ライフライン=生活する為に必要なもの そんな事を実感した次第です。
今回は、川崎市の作業隊「第7班」として現地入りしましたが
我々の後の8次隊が、志賀町最後の区画の修理と通水を行った事で
3月2日の時点で、志賀町全域の断水が解消され(予定より1カ月早く!)
4日の段階で、水質に問題無いと判断され、飲用も出来るようになったようです!
微力では有りましたが、我々が培ってきた秘術と経験が、被災地の役に立てた事は
本当に喜ばしい事で、一緒に行った若手職長も、自分の仕事に誇りをもって
これからの業務に励んでくれる事でしょう。
現在、第2期派遣要請があり、被害状況が著しい「輪島市」で違う作業隊がが復旧作業中ですが
被災地の方々が、一日でも早く日常生活を取り戻せるように、出来る限りの協力をしたいと思っております。

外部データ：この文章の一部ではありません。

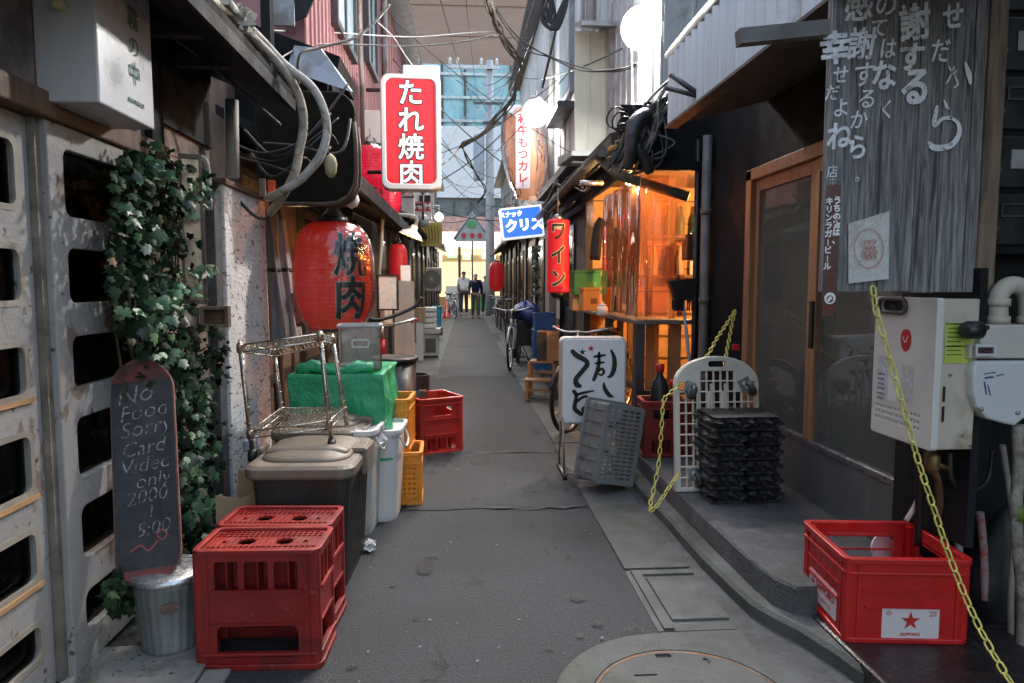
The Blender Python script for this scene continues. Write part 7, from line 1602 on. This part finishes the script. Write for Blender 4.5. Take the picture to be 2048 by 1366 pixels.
# ---------------------------------------------------------------- bicycles
def bicycle(name, lab, loc, rz, r=.3, frame_m=None, basket=False, grip_m=None, steer=0.0, rack=True):
    frame_m = frame_m or steel
    t = thing(name, lab, 'bicycle', loc, rz, 'bicycles along the alley')
    wb = r * 3.4
    tyre_m = rubber
    hub_r, hub_f = V((0, 0, r)), V((wb, 0, r)); bb = V((wb * .42, 0, r * .92)); st = V((wb * .33, 0, r * 2.35)); hd = V((wb * .86, 0, r * 2.45)); hl = V((wb * .89, 0, r * 2.1))
    for h, nm in ((hub_r, 'wheel'), (hub_f, 'wheel')):
        rm = MB(); rm.lathe([(r - .03, -.011), (r - .018, -.012), (r - .018, .012), (r - .03, .011), (r - .03, -.011)], h, 36, axis='y', cap=False)
        rm.lathe([(.001, -.04), (.018, -.04), (.018, .04), (.001, .04)], h, 12, axis='y', cap=False)
        for k in range(16):
            a = 2 * math.pi * k / 16; rm.tube([h + V((.015 * math.cos(a + .5), .025 * (1 if k % 2 else -1), .015 * math.sin(a + .5))), h + V(((r - .028) * math.cos(a), 0, (r - .028) * math.sin(a)))], .0013, 4, cap=False)
        wo = rm.build('wheel', steel, t)
        ty = MB(); ty.tube([h + V(((r - .012) * math.cos(2 * math.pi * k / 36), 0, (r - .012) * math.sin(2 * math.pi * k / 36))) for k in range(36)], .016, 8, closed=True); ty.build('tyre', tyre_m, wo)
        fd = MB(); ty = [h + V(((r + .022) * math.cos(a), 0, (r + .022) * math.sin(a))) for a in [rad(20 + 10 * k) for k in range(13)]]; fd.tube(ty, .018, 6); fd.build('mudguard', frame_m, t)
    b = MB()
    for p, q, rr in ((bb, st, .016), (bb, hl, .019), (st + (bb - st) * .25, hd + (hl - hd) * .5, .014), (bb, hub_r + V((0, .03, 0)), .009), (bb, hub_r - V((0, .03, 0)), .009), (st, hub_r + V((0, .03, 0)), .008), (st, hub_r - V((0, .03, 0)), .008), (hd, hl, .019)): b.tube([p, q], rr, 8)
    for s_ in (-1, 1): b.tube(smooth([hl + V((0, 0, -.02)), hl + V((.02, s_ * .035, -.04)), hub_f + V((0, s_ * .04, 0))], 5), .01, 6)
    b.build('frame', frame_m, t)
    b = MB(); hb = hd + V((-.02, 0, .12)); b.tube([hd, hb], .012, 8); ca = math.cos(steer)
    b.tube(smooth([hb + V((-.14, -.27, .02)), hb + V((-.02, -.24, .03)), hb + V((.04, -.1, 0)), hb, hb + V((.04, .1, 0)), hb + V((-.02, .24, .03)), hb + V((-.14, .27, .02))], 5), .01, 8); ho = b.build('handlebar', steel, t)
    for s_ in (-1, 1):
        b = MB(); b.tube([hb + V((-.15, s_ * .272, .02)), hb + V((-.04, s_ * .25, .027))], .016, 8); b.build('grip', grip_m or blk_pl, ho)
        b = MB(); b.tube([hb + V((.0, s_ * .2, .03)), hb + V((-.08, s_ * .24, -.0))], .006, 6); b.build('brake_lever', blk_pl, ho)
    b = MB(); sd = st + V((-.02, 0, .1)); b.tube([st, sd], .013, 8)
    loft(b, [[sd + V((x - .02, y * s_, z)) for x, y in ((.16, .012), (.05, .05), (-.06, .09), (-.12, .07), (-.13, 0), (-.12, -.07), (-.06, -.09), (.05, -.05), (.16, -.012))] for s_, z in ((.9, -.01), (1, .015), (.95, .04), (.7, .05))]); b.build('saddle', blk_pl, t)
    b = MB(); b.lathe([(.03, -.05), (.075, -.05), (.075, -.045), (.03, -.045)], bb, 20, axis='y')
    for s_ in (-1, 1): b.tube([bb + V((0, s_ * .06, 0)), bb + V((s_ * .1, s_ * .07, -s_ * .12))], .008, 6); c_ = bb + V((s_ * .1, s_ * .11, -s_ * .12)); b.box(c_ - V((.04, .04, .01)), c_ + V((.04, .04, .01)))
    b.build('crank', steel_dk, t)
    if basket:
        b = MB(); c_ = hd + V((.17, 0, .05)); 
        for k in range(7):
            z = c_.z - .12 + k * .037; w_ = .11 + .03 * k / 6; b.tube([V((c_.x - w_, -w_ - .03, z)), V((c_.x + w_, -w_ - .03, z)), V((c_.x + w_, w_ + .03, z)), V((c_.x - w_, w_ + .03, z))], .003, 4, closed=True)
        for k in range(24):
            s_, u = k // 6, (k % 6) / 6; lo, hi = .11, .14; P = lambda w_: ((-w_ + 2 * w_ * u, -w_ - .03), (w_, -w_ - .03 + (2 * w_ + .06) * u), (w_ - 2 * w_ * u, w_ + .03), (-w_, w_ + .03 - (2 * w_ + .06) * u))[s_]
            a_, e = P(lo), P(hi); b.tube([V((c_.x + a_[0], a_[1], c_.z - .12)), V((c_.x + e[0], e[1], c_.z + .102))], .0025, 4)
        b.build('basket', steel_dk, t)
    if rack:
        b = MB(); b.box((-.2, -.06, r * 2.1), (.15, .06, r * 2.1 + .012)); 
        for s_ in (-1, 1): b.tube([V((-.1, s_ * .06, r * 2.1)), hub_r + V((0, s_ * .04, 0))], .005, 5)
        b.build('rear_rack', steel_dk, t)
    b = MB(); b.tube([hub_r + V((.03, .06, 0)), V((-.08, .16, .01))], .008, 6); b.build('kickstand', steel_dk, t)
    return t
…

ちなみに現地では、役所と業者と言う壁を取り払い、「一軒でも多くの家に水を届けたい」と言う
同じ目的に向かって、本当の意味での協力体制で作業にあたれた事も印象的でした。
最終作業日に、予定箇所全域の作業を終えた後、集合写真を撮りました
実はかなり無理の有る予定範囲だったのですが、全員力を合わせた結果、予定時間より早く完了し
皆、やり切ったと言う満足気な顔をしております。
最後に、今回の地震でお亡くなりになった方々の冥福をお祈りするとともに。
一日も早い能登半島復活を願います。